When I ask the art question of colleagues, many point to a recent book authored by comic book artist Scott McCloud called Understanding Comics. McCloud argues for the artistic potential of comics, so often associated with cheap superhero thrills and kid-friendly characters, by explaining how broad the definition of art is. He feels that anything human beings do that is not directly associated with their survival is art. All dancing, sketching, whistling, and indeed all pleasures are an art form. By that definition, film must be art.
But I am not comfortable with this definition. If all pleasurable activities can be considered art, doesn’t that devalue the word? If all things are art, then nothing is. If everything has equal artistic value, then there is no difference between a paper clip bent into the shape of a small animal and St. Basil’s Cathedral.

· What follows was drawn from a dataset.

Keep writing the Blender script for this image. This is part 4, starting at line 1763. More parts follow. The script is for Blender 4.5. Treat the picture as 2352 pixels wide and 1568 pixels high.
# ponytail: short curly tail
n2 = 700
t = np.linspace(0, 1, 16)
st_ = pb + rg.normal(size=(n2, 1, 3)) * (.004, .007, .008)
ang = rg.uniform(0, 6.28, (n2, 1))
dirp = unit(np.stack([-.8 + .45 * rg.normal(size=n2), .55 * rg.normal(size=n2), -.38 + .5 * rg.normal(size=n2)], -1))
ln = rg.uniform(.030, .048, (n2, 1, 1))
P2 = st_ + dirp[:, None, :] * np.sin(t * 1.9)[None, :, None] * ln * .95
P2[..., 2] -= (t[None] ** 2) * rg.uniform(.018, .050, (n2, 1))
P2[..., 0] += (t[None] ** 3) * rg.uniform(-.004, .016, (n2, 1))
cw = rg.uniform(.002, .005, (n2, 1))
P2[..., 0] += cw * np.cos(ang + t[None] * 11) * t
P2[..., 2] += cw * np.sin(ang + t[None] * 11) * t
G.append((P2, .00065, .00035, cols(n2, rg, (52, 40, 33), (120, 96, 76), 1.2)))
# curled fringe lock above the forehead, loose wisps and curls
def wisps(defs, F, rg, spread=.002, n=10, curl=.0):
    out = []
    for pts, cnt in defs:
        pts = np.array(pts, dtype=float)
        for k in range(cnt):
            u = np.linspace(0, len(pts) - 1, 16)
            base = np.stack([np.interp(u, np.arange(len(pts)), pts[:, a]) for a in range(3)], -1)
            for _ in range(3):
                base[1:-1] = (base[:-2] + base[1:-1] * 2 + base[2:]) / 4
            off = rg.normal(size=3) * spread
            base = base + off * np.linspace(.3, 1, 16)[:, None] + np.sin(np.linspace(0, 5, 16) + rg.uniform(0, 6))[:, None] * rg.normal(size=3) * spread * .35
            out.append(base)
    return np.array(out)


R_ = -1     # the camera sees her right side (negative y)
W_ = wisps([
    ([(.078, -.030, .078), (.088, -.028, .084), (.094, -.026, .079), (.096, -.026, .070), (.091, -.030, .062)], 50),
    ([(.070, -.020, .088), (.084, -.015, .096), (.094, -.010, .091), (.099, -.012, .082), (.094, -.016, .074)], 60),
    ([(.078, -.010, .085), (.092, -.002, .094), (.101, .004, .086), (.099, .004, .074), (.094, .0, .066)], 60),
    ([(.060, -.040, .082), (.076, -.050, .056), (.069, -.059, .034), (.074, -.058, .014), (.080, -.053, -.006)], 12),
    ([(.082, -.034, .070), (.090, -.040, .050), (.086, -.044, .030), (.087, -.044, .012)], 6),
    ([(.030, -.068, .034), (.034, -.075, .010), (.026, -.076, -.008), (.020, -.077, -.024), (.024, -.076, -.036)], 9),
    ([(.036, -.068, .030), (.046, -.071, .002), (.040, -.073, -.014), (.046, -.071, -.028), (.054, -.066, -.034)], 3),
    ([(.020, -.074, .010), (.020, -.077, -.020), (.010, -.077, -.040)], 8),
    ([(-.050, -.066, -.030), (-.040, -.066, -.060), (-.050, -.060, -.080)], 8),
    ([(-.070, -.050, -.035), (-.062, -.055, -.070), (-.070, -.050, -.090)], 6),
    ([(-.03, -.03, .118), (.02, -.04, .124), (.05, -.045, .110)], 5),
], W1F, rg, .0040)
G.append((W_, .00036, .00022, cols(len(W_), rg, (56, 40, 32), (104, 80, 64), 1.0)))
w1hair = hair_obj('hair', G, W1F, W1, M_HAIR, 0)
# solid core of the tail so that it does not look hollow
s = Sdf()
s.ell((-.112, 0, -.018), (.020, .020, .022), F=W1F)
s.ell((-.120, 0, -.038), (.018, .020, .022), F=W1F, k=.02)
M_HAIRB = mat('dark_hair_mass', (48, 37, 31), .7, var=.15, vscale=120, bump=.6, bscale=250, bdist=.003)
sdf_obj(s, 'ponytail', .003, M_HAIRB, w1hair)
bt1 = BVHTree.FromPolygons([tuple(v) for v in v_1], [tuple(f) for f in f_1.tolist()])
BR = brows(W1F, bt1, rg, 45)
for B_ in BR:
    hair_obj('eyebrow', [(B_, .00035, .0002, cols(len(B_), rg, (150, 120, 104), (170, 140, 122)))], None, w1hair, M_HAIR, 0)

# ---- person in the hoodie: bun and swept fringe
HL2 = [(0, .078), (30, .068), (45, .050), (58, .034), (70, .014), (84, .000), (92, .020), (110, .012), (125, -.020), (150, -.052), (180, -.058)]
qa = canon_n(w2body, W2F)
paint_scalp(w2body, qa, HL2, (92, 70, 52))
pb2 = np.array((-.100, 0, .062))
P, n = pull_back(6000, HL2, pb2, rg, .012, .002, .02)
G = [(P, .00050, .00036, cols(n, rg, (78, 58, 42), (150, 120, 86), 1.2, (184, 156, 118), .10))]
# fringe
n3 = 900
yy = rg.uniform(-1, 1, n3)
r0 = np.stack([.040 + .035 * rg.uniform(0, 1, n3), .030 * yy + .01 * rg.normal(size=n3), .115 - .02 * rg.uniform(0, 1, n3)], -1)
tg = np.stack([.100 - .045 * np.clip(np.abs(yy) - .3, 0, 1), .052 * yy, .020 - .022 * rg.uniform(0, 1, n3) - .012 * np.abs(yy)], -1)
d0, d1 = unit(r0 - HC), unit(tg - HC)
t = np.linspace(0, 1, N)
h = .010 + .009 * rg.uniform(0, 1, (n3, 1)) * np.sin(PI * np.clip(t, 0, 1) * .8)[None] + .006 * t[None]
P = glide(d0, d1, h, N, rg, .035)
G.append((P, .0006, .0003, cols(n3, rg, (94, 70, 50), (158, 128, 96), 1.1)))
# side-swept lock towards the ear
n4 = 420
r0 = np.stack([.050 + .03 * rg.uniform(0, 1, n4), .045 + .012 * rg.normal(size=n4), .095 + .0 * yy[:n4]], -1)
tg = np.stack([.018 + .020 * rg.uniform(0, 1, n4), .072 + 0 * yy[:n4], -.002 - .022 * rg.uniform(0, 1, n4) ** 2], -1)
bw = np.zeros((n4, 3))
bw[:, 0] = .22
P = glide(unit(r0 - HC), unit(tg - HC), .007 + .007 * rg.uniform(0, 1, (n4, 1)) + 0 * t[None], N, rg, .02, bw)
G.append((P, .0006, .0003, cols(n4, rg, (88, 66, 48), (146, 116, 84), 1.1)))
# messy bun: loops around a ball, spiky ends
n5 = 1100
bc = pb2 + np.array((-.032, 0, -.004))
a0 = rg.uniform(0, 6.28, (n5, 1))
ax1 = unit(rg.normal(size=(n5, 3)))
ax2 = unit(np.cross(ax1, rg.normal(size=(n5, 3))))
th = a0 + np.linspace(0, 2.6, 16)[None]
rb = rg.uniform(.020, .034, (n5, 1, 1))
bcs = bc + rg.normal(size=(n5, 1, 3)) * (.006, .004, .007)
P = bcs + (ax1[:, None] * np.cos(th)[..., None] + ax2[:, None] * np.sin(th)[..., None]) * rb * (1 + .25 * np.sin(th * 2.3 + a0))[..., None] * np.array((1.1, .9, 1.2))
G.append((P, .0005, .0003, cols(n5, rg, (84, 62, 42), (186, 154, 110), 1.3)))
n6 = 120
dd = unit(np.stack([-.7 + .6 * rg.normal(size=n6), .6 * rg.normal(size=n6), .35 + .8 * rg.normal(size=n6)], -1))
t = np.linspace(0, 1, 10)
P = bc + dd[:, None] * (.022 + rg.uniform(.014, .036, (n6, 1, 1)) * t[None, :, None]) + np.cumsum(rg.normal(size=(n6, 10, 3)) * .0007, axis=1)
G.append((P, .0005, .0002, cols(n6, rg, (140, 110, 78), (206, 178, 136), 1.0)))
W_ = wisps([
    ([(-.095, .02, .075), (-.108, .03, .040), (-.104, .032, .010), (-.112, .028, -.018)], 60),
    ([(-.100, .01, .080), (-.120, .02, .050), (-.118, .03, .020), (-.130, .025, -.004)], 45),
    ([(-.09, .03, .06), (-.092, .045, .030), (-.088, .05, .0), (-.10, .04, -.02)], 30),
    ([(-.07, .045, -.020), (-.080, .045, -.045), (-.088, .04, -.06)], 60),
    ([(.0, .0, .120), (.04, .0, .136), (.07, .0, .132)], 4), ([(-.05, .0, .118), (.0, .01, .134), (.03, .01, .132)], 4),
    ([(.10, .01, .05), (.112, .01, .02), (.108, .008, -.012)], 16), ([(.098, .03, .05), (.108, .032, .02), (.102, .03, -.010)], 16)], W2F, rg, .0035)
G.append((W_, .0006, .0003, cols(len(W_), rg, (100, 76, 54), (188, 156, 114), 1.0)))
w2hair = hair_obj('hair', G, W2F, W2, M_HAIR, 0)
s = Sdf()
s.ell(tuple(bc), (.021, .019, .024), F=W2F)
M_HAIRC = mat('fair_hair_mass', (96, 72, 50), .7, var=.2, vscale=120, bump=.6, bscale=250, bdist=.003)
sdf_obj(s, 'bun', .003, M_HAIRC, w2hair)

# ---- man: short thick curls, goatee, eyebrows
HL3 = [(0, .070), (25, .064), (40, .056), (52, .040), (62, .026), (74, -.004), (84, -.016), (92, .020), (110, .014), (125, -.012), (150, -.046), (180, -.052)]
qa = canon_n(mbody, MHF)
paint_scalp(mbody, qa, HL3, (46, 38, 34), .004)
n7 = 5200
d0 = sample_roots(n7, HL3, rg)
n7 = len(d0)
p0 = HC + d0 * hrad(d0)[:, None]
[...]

I think we can all agree that the word “art” automatically suggests a value judgment. Art is not just a created thing, but a valuable created thing. Dictionaries define art as “the quality, production, expression, or realm, according to aesthetic principles, of what is beautiful, appealing, or of more than ordinary significance.” This, I’m a little more comfortable with, as it mentions that the created thing must be “beautiful” or “appealing” or “significant.” Those are all value words. Art can be very subjective, and this definition incorporates that.
But film most certainly does not automatically fit into that definition. Film does have “aesthetic principles,” but then almost anything can be given aesthetic principles. Not all films are beautiful or appealing; throw a rock, and you’ll hit a crappy movie. Indeed, if a film is significant, that doesn’t necessarily mean that it is art. I can think of movies that are beautiful, appealing, and significant, and still not think of them as “art.”
There is a lesson to be had in all this. Not all films are art. In fact, very few films are.